Business isn’t bad now, and it is cash-flow positive—not something that can be said about many of the newly public EV ventures. MP reported $10 million in adjusted Ebitda, short for earnings before interest, taxes, depreciation and taxes, during the first quarter. The company’s financial projections estimate $250 million in Ebitda by 2023, after the new processing plant is completed. Materials companies in the S&P 500 typically trade for about 10 to 11 times estimated next year’s Ebitda.

The deal with Fortress Value includes an earn-out for the sponsor shares in the SPAC, meaning that the postmerger stock price needs to rise to certain levels before sponsors can benefit.

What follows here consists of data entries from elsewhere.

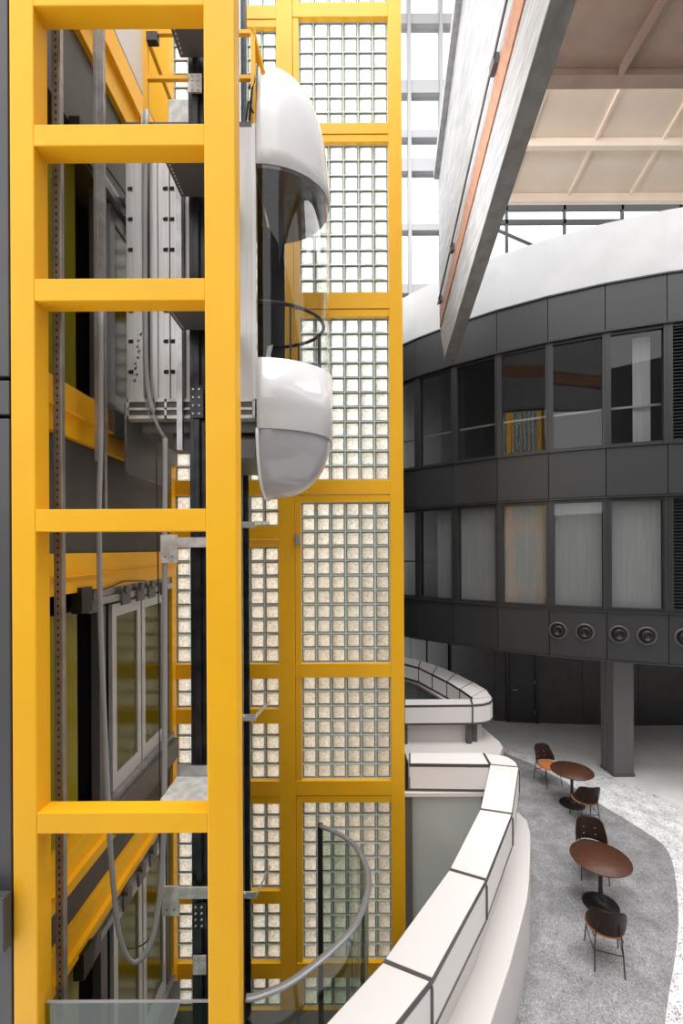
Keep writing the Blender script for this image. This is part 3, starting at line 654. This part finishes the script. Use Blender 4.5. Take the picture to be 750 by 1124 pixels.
# ================================================================ RAILS, CABLES, BRACKETS
Yc = 3.45
t = thing('perforated_channel', 'perforated grey steel channel just inside the left yellow post', 'steel channel', (xx(65, Yc), Yc, -.6))
b = MB(); b.box(xx(59, Yc), xx(71, Yc), Yc, Yc+.012, -.6, 10.6).box(xx(70, Yc), xx(71.5, Yc), Yc-.03, Yc, -.6, 10.6); b.build('channel', 'steel', t)
b = MB(); X = xx(63.5, Yc)
for k in range(200): b.box(X-.006, X+.006, Yc-.002, Yc+.001, -.5+k*.055, -.482+k*.055)
b.build('slots', 'hole', t)['kind'] = 'stuff'
Yc = 3.85; t = thing('guide_strip', 'upright galvanised strip left of the cab, seen through the frame', 'steel strip', (xx(110, Yc), Yc, 2))
b = MB(); b.box(xx(104.5, Yc), xx(108, Yc), Yc, Yc+.02, 6.35, 10.6).box(xx(108, Yc), xx(115, Yc), Yc+.01, Yc+.05, 5.9, 10.6); b.build('strip', 'steel', t)
# travelling cable: hangs and loops under the cab
Yc = 3.8
cable = [(112, 335, Yc), (111, 480, Yc), (109, 560, Yc), (110, 680, Yc), (114, 800, Yc), (119, 920, Yc), (124, 985, Yc), (128, 1020, Yc), (135, 1044, Yc+.02), (144, 1055, Yc+.04), (155, 1049, Yc+.06), (166, 1026, Yc+.09), (173, 985, Yc+.12), (177, 940, Yc+.14), (179, 880, Yc+.16), (180, 780, Yc+.2), (181, 600, Yc+.25), (182, 480, Yc+.3)]
def smooth3(pts, k=5):
    P = [Vector(p) for p in pts]; out = []
    for i in range(len(P)-1):
        p0 = P[max(i-1, 0)]; p1 = P[i]; p2 = P[i+1]; p3 = P[min(i+2, len(P)-1)]
        for j in range(k):
            tt = j/k; out.append(.5*((2*p1)+(p2-p0)*tt+(2*p0-5*p1+4*p2-p3)*tt*tt+(3*p1-p0-3*p2+p3)*tt**3))
    out.append(P[-1]); return out
cp = smooth3([at(*p) for p in cable])
b = MB(); b.tube(cp, (.024, .009), 8, flat=(0, 1, 0)); trav = tag(b.build('travelling_cable', 'rubber'), 'flat grey travelling cable hanging in a long loop below the cab', 'cable')
b = MB(); b.tube(smooth3([at(*p) for p in ((128, 1020, 3.9), (132, 1036, 3.9), (142, 1040, 3.92), (158, 1033, 3.95), (168, 1012, 4.0), (173, 960, 4.0), (174, 900, 4.0), (174, 700, 4.05), (172, 480, 4.1))]), .006, 6); tag(b.build('thin_cable', 'black'), 'thin black cable looping beside the flat grey cable', 'cable')
b = MB(); p = at(116, 583, 3.78); b.box(p.x-.012, p.x+.014, p.y-.02, p.y-.012, p.z, p.z+.035); M['red'] = mat('red_tag', (.75, .08, .06), .5); lab(b.build('cable_tag', 'red', trav), 'tiny red tag')
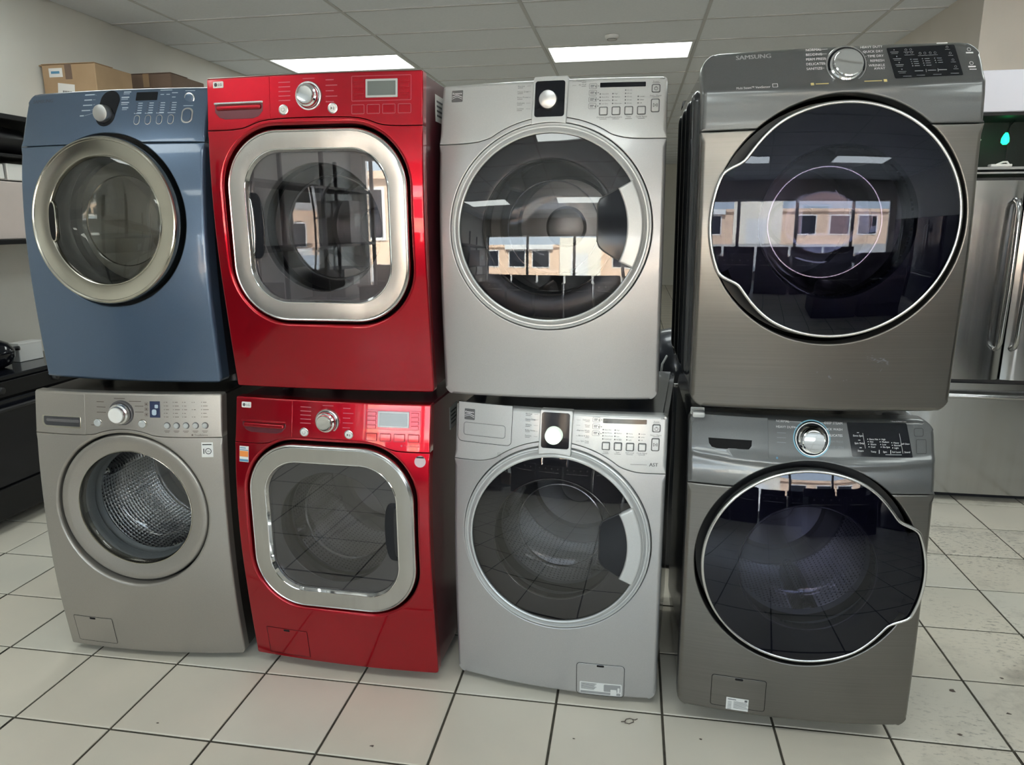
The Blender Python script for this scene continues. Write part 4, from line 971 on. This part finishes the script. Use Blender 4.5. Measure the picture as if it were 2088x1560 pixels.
    if washer:
        for i, s_ in enumerate(('NORMAL', 'HEAVY DUTY')): v = .941-i*.0155; k.text(s_, -.097, v, .0062); k.line((-.070+.016*i, v), (-.030, v), .0008)
        k.line((-.030, .941), (-.022, .934), .0008)
        for i, s_ in enumerate(('DEEP STEAM', 'QUICK WASH', 'DELICATES')): v = .941-i*.0165; k.text(s_, .085, v, .0062, 'R'); k.line((.024+.012*i, v), (.040+.006*i, v), .0008)
        k.text('* Press & Hold 3 sec.', .263, .9488, .0036, 'R')
    else:
        for i, s_ in enumerate(('NORMAL', 'BEDDING', 'PERM PRESS', 'DELICATES', 'SANITIZE')): v = .947-i*.0128; k.text(s_, -.083-.0005*i, v, .0064); k.line((-.050+.010*(i == 2)+.006*(i == 3), v), (-.030-.003*i, v), .0007)
        for i, s_ in enumerate(('HEAVY DUTY', 'QUICK DRY', 'TIME DRY', 'REFRESH', 'WRINKLE', 'AWAY')): v = .9475-i*.0125+(.004 if i == 5 else 0); k.text(s_, .103, v, .0062, 'R'); k.line((.050+.003*i, v), (.062, v), .0007) if i < 5 else 0
        k.text('Multi Steam™ VentSensor', -.258, .8535, .0062, wid=.083); k.frame(rrect(-.170, -.157, .851, .861, .001), .001)
        for u, v in ((.312, .930), (.312, .893)): k.frame(circ(u, v+.003, .005, 10), .001); k.bar(u-.009, u+.009, v-.006, .0035)
        k.bar(.305, .322, .880, .0018); k.bar(.235, .262, .9515, .0026)
    k.build('panel_lettering', 'ink_white', cp)
    k = Ink(A.d)
    if washer:
        for i in range(3): k.bar(-.095, -.070, .909-i*.013, .0016)
        for i, s_ in enumerate(('PERM PRESS', 'RINSE+SPIN')): k.text(s_, .087, .8915-i*.015, .0058, 'R')
        k.build('faded_lettering', 'ink_dim', cp)
        k = Ink(A.d); k.poly(rrect(-.097, -.092, .838, .843, .0008)); k.build('blue_mark', 'label_blue', cp)
        k = Ink(A.d, .0012); k.frame(rrect(.283, .309, .909, .931, .005), .0008); k.frame(rrect(.288, .316, .863, .901, .003), .0008); k.build('button_outline', 'seam_dark', cp)
        k = Ink(A.d, .0004); k.frame(circ(ku, kv, r_+.003, 48), .0022); k.build('glow_ring', 'blue_glow_ring', cp)
        k = Ink(A.d); k.text('SAMSUNG', -.275, .944, .008, 'L', wid=.055); k.build('brand_lettering', 'ink_black', cp)
        dw = panel('detergent_drawer', dense(clean(np.array([(-.335, .840), (-.30, .828), (-.24, .8235), (-.117, .822), (-.120, H-.006), (-.305, H-.006), (-.325, H-.016), (-.335, H-.04)])), .025), A.d, 'graphite_plastic', A.e, r=.0012, off=.0010, back=.004)
        panel('drawer_grip', ccw(np.array([(-.287, .883), (-.285, .868), (-.277, .858), (-.262, .855), (-.185, .855), (-.172, .858), (-.165, .868), (-.164, .884)])), A.off(.0010), 'seam_dark', dw, r=.0015, off=.0008, back=.003)
        ac = A.access(-.240, -.081, .028, .133, 'graphite_steel', .008)
        st = A.slab('rating_sticker', rrect(-.194, -.128, .020, .062, .0008), 'label_white', ac, .0024, .0002)
        k = Ink(A.d, .0034); k.bar(-.190, -.165, .057, .0026)
        for i in range(6): k.bar(-.172, -.134+.003*(i % 3), .050-i*.0044, .0013); k.bar(-.190, -.178, .048-i*.005, .0012)
        k.poly(rrect(-.140, -.132, .053, .060, .0005)); k.build('sticker_print', 'ink_grey', st)
    else:
        k.text('SAMSUNG', -.256, .9375, .0115, 'L', wid=.086, bold=.0012); k.build('brand_lettering', 'logo_relief', cp)
        k = Ink(A.d); k.poly(rrect(-.078, -.070, .851, .858, .001)); k.bar(-.066, -.035, .8545, .0026); k.poly(rrect(.096, .104, .853, .860, .001)); k.bar(.050, .092, .8565, .0022); k.build('gold_lettering', 'ink_gold', cp)
        # chips in the enamel near the lower right
        k = Ink(A.d, .0006)
        for u, v, r0 in ((.020, .103, .0035), (.024, .099, .0022), (.058, .092, .0018), (.066, .094, .0015), (-.012, .115, .0016), (.120, .110, .0015)): k.poly([(u+r0*random.uniform(.5, 1.3)*math.cos(a), v+r0*random.uniform(.5, 1.2)*math.sin(a)) for a in np.linspace(0, 2*pi, 8, endpoint=False)])
        for i in range(26):
            u, v = .115+i*.0022+random.uniform(-.004, .004), .158-i*.0006+random.uniform(-.006, .006); r0 = random.uniform(.0005, .0016); k.poly([(u-r0*3, v), (u, v-r0), (u+r0*3, v+r0*.4), (u, v+r0)])
        k.line((.150, .118), (.154, .126), .0012); k.build('enamel_chips', 'ink_dim', fp)
        lathe('plug', (.098, .953), [(.0025, d0-.06), (.0025, d0-.034), (0, d0-.033)], 'black_plastic', cp, 12) if 0 else None
A = App('clothes_dryer', 'graphite steel dryer with big dark door bulging at the left, top right of row', 'dryer', 2.811, -.054, .016, .010, 1.055, 2.01,
        [(0, 0), (.15, .006), (.31, .015), (.51, .018), (.7, .008), (.83, .003), (.875, -.003), (.90, -.015), (1, -.072)], .025)
graphite(A, False)
A = App('clothes_washer', 'graphite steel washer with big dark door bulging at the right, on the floor', 'washer', 2.820, -.026, -.001, 0, .06, 1.014,
        [(0, 0), (.15, .002), (.4, .0), (.74, -.012), (.84, -.022), (.88, -.034), (1, -.078)], .03)
graphite(A, True)

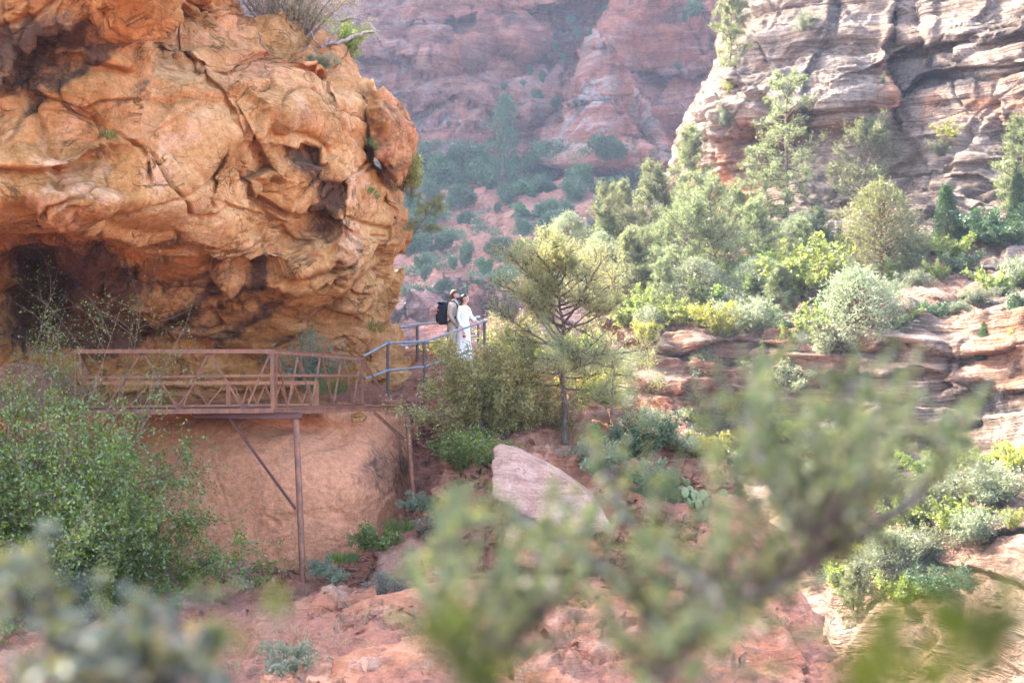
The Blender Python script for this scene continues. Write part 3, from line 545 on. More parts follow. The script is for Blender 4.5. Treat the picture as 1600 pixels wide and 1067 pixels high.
def make_dense(seed, h, rad, shape, n, per, l, w, stem=.03, lean=(0, 0), ragged=.16, hollow=.55, bare=.06):
    """juniper-like: a dense ragged crown of scale sprays around a short trunk"""
    r = np.random.RandomState(seed); W = Wood(); Lf = Leaves(seed + 1)
    T, _ = curve((0, 0, 0), (lean[0], lean[1], 1), h * .85, 8, r, (0, 0, .3), .06); W.tube(T, h * stem, h * .006, 6)
    lob = r.normal(size=(14, 3)); lob /= np.linalg.norm(lob, axis=1)[:, None]
    for i in range(n):
        t = bare + (1 - bare) * r.uniform() ** .85; az = r.uniform(0, 6.283); k = shape(t)
        dirv = np.array([math.cos(az), math.sin(az), (t - .5)]); bump = 1 + ragged * 2.2 * (np.max(lob @ unit(dirv)) - .75) + r.normal() * ragged * .5
        rr = rad * k * bump * (hollow + (1 - hollow) * r.uniform() ** .5)
        c = np.array([T[min(8, int(t * 8)), 0] + math.cos(az) * rr, T[min(8, int(t * 8)), 1] + math.sin(az) * rr, t * h])
        if i % 6 == 0: B, _ = curve((T[int(t * 6), 0], T[int(t * 6), 1], t * h * .8), c - np.array([0, 0, t * h * .8]), rr, 4, r, (0, 0, .2), .08); W.tube(B, .008 * h, .002 * h, 3)
        Lf.clump(c, unit((math.cos(az), math.sin(az), .9)), per, .055 * rad + .03, l, w)
    return W.mesh('trunk', REDBARK), Lf
def make_bush(seed, h, rad, stems, twigs, leaves, l, w, updir=.8, bend=-.5, scatter=.03, rad_leaf=None, thin=.006):
    """many-stemmed shrub: stems fan out from the root, twigs carry separate leaves"""
    r = np.random.RandomState(seed); W = Wood(); Lf = Leaves(seed + 1)
    for i in range(stems):
        az = i * 2.4 + r.normal() * .4; out = r.uniform(.1, 1.0); L = math.hypot(h, rad * out) * r.uniform(.6, 1.0)
        S, e = curve((math.cos(az) * rad * .08, math.sin(az) * rad * .08, 0), (math.cos(az) * out * rad, math.sin(az) * out * rad, h * updir), L, 8, r, (0, 0, bend * out), .10); W.tube(S, thin * h * 1.6, thin * h * .3, 4)
        for k in range(twigs):
            u = r.uniform(.25, 1.0); b = np.array([np.interp(u, np.linspace(0, 1, 9), S[:, q]) for q in range(3)])
            Q, e2 = curve(b, unit(e + r.normal(size=3) * .9), L * r.uniform(.10, .28), 4, r, (0, 0, bend * .3), .2); W.tube(Q, thin * h * .5, thin * h * .15, 3)
            m = np.array([np.interp(r.uniform(0, 1, leaves), np.linspace(0, 1, 5), Q[:, q]) for q in range(3)]).T
            dd = r.normal(size=(leaves, 3)) + e2 * .6; dd /= np.linalg.norm(dd, axis=1)[:, None]
            Lf.add(m + r.normal(size=(leaves, 3)) * scatter, dd, l * r.uniform(.6, 1.2, leaves), w * r.uniform(.6, 1.2, leaves))
    return W.mesh('stem', TWIG), Lf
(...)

Half of Fortress Value’s 8.6 million postmerger shares—about 23% of the total—will now vest at $12, a quarter at $14, and a quarter at $16. That will reduce dilution for other shareholders, and underlines the fact that Fortress Value believes in the long-term potential of MP Materials, or else it wouldn’t have agreed to the earn-out.

A common fault for many SPACs is that sponsors can have more incentive to get any deal done than getting a good deal done. Fortress Value’s tweak to its sponsor shares is designed to address that criticism directly, and is a good sign for investors.

“When people talk with SPACs, the promote tends to be the elephant in the room,” says Andrew McKnight, CEO of Fortress Value and a managing partner at Fortress. “We wanted to get rid of that, and show that we really do believe in this asset.”

MP Materials’ current owners are also rolling over their entire stakes into the combined company rather than using it as a chance to cash out, another promising signal for investors.

Fortress Value stock spiked 10% on Wednesday after the deal announcement, but fell back slightly on Thursday and closed on Friday at $10.93. Shares rose 3.6% to $11.32 on Monday. The Dow Jones Industrial Average inched up less than 0.1% and the S&P 500 gained 0.8%.